最高裁判所第三小法廷 昭和44年(オ)948号 判決 1969年12月16日
主文
本件上告を棄却する。
上告費用は上告人の負担とする。
理由
上告代理人寺浦英太郎の上告理由第一および第二について。
原審の確定した事実関係、とくに、被上告人は、当初は、本件土地上にあつた木造瓦葺平家建の旧建物を取りこわしたうえ、その土地に鉄骨造りの新建物を建築しようと企図し、その工事に着手していたが、上告人においてそのような建物の建築を承諾しないことが明らかになつたため、鉄骨造りの新物の建築を取りやめ、基幹構造用材としては大半取りこわされた旧建物の建築材料をそのまま使用して本件新建物を建築したものであり、かつ、右新建物はその規模、構造、耐用年数等において旧建物のそれを上廻るものではなかつた、という事実関係は、原判決(その引用する第一審判決を含む。
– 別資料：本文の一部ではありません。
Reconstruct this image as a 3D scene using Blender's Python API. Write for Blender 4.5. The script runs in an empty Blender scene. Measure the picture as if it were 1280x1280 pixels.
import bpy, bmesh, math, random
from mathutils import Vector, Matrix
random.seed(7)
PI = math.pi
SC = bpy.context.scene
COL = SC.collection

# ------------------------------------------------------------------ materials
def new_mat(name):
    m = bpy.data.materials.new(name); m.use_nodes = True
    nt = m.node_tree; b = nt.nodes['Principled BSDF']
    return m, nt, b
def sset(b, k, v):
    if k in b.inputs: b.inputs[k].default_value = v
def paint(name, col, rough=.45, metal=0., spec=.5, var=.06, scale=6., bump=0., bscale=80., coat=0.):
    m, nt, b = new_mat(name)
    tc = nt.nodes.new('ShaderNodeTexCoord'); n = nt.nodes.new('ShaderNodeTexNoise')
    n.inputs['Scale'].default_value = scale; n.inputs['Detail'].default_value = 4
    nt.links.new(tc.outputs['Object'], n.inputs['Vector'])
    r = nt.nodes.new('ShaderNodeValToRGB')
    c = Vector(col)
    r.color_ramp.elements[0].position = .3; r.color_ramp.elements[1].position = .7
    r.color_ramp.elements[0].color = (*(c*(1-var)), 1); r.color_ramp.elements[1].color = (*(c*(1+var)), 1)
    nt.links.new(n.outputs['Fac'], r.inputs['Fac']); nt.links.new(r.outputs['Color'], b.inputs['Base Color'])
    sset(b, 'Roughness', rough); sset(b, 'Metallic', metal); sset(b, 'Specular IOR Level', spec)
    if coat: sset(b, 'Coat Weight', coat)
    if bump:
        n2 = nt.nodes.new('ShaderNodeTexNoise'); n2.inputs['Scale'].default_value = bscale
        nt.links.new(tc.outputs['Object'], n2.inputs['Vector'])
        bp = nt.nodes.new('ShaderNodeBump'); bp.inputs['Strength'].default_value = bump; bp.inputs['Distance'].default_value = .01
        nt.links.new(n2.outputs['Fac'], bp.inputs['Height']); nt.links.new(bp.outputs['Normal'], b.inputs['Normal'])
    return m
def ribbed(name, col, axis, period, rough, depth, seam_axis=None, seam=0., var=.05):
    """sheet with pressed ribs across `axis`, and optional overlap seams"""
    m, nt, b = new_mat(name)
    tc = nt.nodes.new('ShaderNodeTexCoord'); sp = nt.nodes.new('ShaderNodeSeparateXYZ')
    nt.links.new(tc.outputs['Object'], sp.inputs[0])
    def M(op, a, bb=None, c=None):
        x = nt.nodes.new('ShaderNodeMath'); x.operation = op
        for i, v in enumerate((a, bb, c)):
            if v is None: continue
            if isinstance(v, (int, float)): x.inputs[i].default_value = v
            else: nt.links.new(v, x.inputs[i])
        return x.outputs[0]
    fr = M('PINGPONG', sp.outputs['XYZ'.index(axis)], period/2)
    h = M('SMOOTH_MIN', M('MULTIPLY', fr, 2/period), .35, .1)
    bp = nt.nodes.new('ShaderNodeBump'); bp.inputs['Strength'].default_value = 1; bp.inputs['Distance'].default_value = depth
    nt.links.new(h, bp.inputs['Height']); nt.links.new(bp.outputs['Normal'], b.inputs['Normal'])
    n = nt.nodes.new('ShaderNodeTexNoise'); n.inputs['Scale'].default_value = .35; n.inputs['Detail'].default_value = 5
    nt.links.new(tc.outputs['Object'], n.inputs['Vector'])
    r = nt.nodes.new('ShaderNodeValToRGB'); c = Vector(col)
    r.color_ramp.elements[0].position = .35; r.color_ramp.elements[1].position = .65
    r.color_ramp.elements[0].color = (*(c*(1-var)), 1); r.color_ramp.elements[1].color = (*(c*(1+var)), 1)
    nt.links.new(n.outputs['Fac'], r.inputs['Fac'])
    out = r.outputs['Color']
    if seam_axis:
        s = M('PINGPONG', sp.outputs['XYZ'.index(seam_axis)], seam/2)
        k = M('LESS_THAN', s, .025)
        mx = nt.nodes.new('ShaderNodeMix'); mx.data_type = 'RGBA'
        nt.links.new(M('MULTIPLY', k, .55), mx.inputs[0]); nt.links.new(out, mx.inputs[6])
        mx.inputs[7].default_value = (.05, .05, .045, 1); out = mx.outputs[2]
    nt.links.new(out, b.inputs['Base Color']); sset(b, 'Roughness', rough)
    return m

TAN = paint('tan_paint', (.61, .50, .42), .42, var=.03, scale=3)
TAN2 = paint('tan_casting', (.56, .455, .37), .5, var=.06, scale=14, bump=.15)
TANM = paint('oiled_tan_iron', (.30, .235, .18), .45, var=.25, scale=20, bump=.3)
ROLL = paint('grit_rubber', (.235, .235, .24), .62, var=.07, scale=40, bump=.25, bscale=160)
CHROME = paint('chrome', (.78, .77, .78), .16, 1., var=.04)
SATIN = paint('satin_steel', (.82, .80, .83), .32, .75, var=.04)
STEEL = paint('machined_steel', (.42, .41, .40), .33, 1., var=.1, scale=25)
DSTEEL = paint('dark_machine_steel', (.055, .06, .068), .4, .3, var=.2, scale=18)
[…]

以下同じ。)挙示の証拠関係に照らして、首肯することができないわけではない。そして、右事実関係のもとにおいて、被上告人が本件土地上の建物についてした一連の行為はその土地の賃貸人たる上告人に対して実質的な損失、不利益を与えるものではなかつたから、被上告人の右行為には本件賃貸借契約を解除しなければならないほどの背信性がなく、したがつて、所論の無断増改築禁止の特約違反を理由とする上告人の右賃貸借契約解除の意思表示はその効力を生じない、とした原審の判断は、正当として是認することができる。原判決に所論の違法はなく、論旨は採用することができない。
よつて、民訴法四〇一条、九五条、八九条に従い、裁判官全員の一致で、主文のとおり判決する。